Return exactly and only these lines: the first of the listing through the one containing "mir, .003, 40)".

------ Information provided

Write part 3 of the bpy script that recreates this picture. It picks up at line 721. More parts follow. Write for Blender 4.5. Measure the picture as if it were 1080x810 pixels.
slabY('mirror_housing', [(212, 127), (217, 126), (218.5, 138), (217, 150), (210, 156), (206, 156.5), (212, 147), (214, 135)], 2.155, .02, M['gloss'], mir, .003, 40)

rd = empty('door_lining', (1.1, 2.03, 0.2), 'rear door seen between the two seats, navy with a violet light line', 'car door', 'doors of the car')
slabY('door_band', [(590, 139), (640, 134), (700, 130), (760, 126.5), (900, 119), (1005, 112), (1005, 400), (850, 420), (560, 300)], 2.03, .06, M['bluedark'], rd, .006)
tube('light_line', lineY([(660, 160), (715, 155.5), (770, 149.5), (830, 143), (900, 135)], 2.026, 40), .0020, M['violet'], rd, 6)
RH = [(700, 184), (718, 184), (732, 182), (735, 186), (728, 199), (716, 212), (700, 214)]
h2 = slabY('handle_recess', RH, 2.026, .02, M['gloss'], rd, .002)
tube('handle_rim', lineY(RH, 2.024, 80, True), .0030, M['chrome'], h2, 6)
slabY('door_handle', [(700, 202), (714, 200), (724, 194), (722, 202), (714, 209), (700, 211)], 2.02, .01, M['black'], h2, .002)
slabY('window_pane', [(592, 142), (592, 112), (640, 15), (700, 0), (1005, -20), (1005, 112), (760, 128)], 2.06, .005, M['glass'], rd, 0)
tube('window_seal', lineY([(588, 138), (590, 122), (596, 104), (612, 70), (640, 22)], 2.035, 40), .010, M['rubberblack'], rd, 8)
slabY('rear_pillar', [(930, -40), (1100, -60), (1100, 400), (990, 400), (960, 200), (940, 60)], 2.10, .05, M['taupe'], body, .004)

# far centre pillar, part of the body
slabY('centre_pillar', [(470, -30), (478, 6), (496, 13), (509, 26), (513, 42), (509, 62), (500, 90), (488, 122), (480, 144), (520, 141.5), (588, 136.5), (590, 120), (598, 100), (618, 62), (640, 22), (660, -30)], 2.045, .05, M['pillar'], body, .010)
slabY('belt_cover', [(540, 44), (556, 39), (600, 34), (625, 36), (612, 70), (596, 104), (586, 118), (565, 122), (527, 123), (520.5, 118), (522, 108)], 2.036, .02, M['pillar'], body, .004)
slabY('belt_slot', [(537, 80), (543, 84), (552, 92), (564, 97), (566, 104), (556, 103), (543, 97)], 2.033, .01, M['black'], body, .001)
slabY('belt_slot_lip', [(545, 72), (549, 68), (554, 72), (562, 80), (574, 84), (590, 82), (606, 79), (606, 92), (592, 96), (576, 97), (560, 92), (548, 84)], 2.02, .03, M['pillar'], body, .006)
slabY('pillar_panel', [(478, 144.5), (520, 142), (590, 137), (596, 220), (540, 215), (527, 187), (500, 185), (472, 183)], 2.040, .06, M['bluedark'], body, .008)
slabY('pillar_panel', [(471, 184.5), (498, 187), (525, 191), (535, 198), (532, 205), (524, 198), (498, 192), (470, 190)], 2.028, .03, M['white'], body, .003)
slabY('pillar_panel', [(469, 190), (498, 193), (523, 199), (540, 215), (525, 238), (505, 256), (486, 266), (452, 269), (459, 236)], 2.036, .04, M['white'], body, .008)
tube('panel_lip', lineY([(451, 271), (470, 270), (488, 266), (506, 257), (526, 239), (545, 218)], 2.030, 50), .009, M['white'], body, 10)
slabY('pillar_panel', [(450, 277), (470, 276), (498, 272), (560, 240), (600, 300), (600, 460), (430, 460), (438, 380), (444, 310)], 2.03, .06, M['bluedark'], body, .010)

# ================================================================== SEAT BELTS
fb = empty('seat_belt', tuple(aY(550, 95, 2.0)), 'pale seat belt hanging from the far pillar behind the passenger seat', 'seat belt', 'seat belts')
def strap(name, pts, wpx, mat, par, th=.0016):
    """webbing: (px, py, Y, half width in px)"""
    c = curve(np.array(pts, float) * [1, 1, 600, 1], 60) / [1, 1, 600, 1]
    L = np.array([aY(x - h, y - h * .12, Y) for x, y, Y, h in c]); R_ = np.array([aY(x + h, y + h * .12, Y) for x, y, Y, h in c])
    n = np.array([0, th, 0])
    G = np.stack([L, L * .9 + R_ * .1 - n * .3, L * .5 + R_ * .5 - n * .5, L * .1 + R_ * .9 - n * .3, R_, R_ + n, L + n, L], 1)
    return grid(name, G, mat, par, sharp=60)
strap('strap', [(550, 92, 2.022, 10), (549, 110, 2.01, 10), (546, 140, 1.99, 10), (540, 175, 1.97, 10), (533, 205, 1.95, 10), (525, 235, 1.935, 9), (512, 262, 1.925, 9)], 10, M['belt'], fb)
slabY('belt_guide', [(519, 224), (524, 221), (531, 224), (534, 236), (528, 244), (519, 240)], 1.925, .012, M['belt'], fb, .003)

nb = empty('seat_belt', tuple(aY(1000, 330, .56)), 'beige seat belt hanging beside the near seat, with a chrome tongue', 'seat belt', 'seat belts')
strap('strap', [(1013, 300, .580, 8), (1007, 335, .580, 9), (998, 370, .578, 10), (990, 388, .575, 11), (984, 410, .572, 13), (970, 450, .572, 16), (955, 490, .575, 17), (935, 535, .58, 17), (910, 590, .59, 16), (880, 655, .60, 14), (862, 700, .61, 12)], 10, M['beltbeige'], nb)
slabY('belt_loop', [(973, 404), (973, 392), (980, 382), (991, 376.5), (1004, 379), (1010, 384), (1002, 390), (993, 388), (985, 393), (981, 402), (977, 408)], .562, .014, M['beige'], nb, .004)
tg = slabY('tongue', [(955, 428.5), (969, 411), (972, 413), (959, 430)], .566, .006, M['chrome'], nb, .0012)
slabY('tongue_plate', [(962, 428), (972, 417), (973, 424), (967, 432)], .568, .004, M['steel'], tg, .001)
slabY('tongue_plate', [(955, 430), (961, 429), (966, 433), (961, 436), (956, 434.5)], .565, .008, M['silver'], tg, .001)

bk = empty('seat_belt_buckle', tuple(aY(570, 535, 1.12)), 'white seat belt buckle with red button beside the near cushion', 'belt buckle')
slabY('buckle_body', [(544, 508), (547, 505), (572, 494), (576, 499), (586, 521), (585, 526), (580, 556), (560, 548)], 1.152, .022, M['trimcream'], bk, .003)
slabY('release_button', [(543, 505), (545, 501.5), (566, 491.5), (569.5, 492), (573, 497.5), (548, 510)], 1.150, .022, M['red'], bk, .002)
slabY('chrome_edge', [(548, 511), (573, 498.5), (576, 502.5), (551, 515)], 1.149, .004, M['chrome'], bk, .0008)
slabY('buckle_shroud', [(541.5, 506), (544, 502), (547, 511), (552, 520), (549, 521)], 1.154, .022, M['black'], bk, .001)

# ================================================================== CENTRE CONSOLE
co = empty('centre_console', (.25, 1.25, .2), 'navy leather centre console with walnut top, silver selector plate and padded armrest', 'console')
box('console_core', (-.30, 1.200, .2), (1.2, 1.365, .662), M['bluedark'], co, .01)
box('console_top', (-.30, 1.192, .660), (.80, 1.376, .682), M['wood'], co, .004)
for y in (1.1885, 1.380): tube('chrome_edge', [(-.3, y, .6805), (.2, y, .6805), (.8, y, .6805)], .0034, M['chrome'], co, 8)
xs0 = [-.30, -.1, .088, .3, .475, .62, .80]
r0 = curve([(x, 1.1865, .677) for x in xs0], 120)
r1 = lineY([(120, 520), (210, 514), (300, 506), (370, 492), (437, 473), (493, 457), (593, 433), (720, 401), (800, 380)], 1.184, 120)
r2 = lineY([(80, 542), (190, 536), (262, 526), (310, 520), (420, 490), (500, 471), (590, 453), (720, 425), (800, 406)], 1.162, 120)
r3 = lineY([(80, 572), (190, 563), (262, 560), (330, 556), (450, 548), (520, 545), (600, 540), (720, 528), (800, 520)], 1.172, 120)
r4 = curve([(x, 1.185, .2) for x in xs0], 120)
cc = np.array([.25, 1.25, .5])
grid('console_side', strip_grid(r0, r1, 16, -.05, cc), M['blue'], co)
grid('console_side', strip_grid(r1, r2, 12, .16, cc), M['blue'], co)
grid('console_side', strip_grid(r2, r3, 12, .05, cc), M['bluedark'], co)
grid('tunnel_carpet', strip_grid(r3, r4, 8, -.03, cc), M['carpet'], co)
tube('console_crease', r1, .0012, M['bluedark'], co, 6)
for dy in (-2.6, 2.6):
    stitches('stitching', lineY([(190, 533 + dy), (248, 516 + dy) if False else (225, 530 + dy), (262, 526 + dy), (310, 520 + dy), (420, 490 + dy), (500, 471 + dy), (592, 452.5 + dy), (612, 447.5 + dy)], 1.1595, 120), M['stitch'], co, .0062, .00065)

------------

Written reply:
Write part 3 of the bpy script that recreates this picture. It picks up at line 721. More parts follow. Write for Blender 4.5. Measure the picture as if it were 1080x810 pixels.
slabY('mirror_housing', [(212, 127), (217, 126), (218.5, 138), (217, 150), (210, 156), (206, 156.5), (212, 147), (214, 135)], 2.155, .02, M['gloss'], mir, .003, 40)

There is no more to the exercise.